* start Data section *
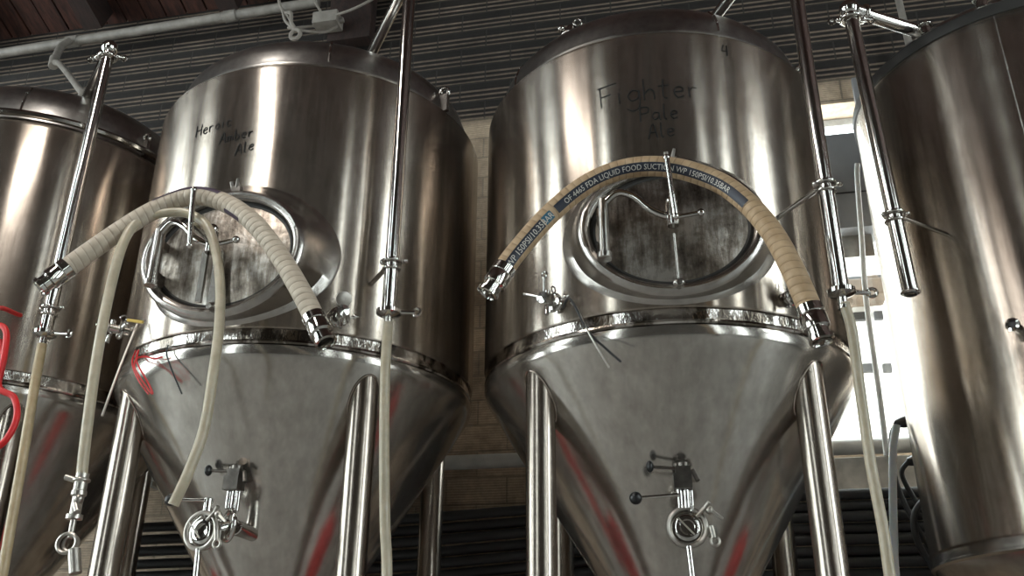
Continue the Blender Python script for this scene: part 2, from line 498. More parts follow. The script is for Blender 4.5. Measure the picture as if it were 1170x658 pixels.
# concrete sill and steel edge under the back window
tag(MB().box((1.3, WALL_Y - .04, 2.20), (1.5, .08, .17)).build('trim_20', 'sill', smooth=False, bevel=.006), kind='structure')
tag(MB().box((1.3, WALL_Y - .06, 2.11), (1.5, .12, .012)).build('trim_21', 'tin', smooth=False), kind='structure')

# ------------------------------------------------------------------ outside the window
fac = empty('neighbouring_building', (2.2, 8.2, 0))
tag(fac, 'bright white building seen outside through the window between the tanks', 'building')
MB().box((0, .2, 2.6), (9, .4, 5.2)).build('facade_wall', 'facade', fac, smooth=False)
for x0, x1, zz in ((1.48, 1.61, 4.372), (1.665, 1.735, 4.37), (1.475, 1.61, 3.882), (1.665, 1.735, 3.872)):
    MB().box(((x0 + x1) / 2 - 2.2, -.02, zz), (x1 - x0, .05, .075)).build('window_slot', 'dark_open', fac, smooth=False)
MB().box((-.6, -.03, 4.72), (1.2, .06, .07)).build('roof_rail', 'dark_open', fac, smooth=False)
aw = MB()
aw.box((-.62, -.2, 4.53), (.34, .3, .16)); aw.box((-.55, -.15, 4.62), (.12, .2, .12)); aw.box((-.78, -.18, 4.50), (.08, .2, .22))
aw.build('tan_awning', 'tanpaint', fac, smooth=False, bevel=.02)

# ------------------------------------------------------------------ tanks
ZT, ZS, R0 = 3.595, 2.374, .75
SL = .62                      # cone: radius lost per metre of drop
def cone_r(z): return R0 - .01 - (ZS - .045 - z) * SL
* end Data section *
Write the lines above out again exactly, without any of their pictures.

Continue the Blender Python script for this scene: part 2, from line 498. More parts follow. The script is for Blender 4.5. Measure the picture as if it were 1170x658 pixels.
# concrete sill and steel edge under the back window
tag(MB().box((1.3, WALL_Y - .04, 2.20), (1.5, .08, .17)).build('trim_20', 'sill', smooth=False, bevel=.006), kind='structure')
tag(MB().box((1.3, WALL_Y - .06, 2.11), (1.5, .12, .012)).build('trim_21', 'tin', smooth=False), kind='structure')

# ------------------------------------------------------------------ outside the window
fac = empty('neighbouring_building', (2.2, 8.2, 0))
tag(fac, 'bright white building seen outside through the window between the tanks', 'building')
MB().box((0, .2, 2.6), (9, .4, 5.2)).build('facade_wall', 'facade', fac, smooth=False)
for x0, x1, zz in ((1.48, 1.61, 4.372), (1.665, 1.735, 4.37), (1.475, 1.61, 3.882), (1.665, 1.735, 3.872)):
    MB().box(((x0 + x1) / 2 - 2.2, -.02, zz), (x1 - x0, .05, .075)).build('window_slot', 'dark_open', fac, smooth=False)
MB().box((-.6, -.03, 4.72), (1.2, .06, .07)).build('roof_rail', 'dark_open', fac, smooth=False)
aw = MB()
aw.box((-.62, -.2, 4.53), (.34, .3, .16)); aw.box((-.55, -.15, 4.62), (.12, .2, .12)); aw.box((-.78, -.18, 4.50), (.08, .2, .22))
aw.build('tan_awning', 'tanpaint', fac, smooth=False, bevel=.02)

# ------------------------------------------------------------------ tanks
ZT, ZS, R0 = 3.595, 2.374, .75
SL = .62                      # cone: radius lost per metre of drop
def cone_r(z): return R0 - .01 - (ZS - .045 - z) * SL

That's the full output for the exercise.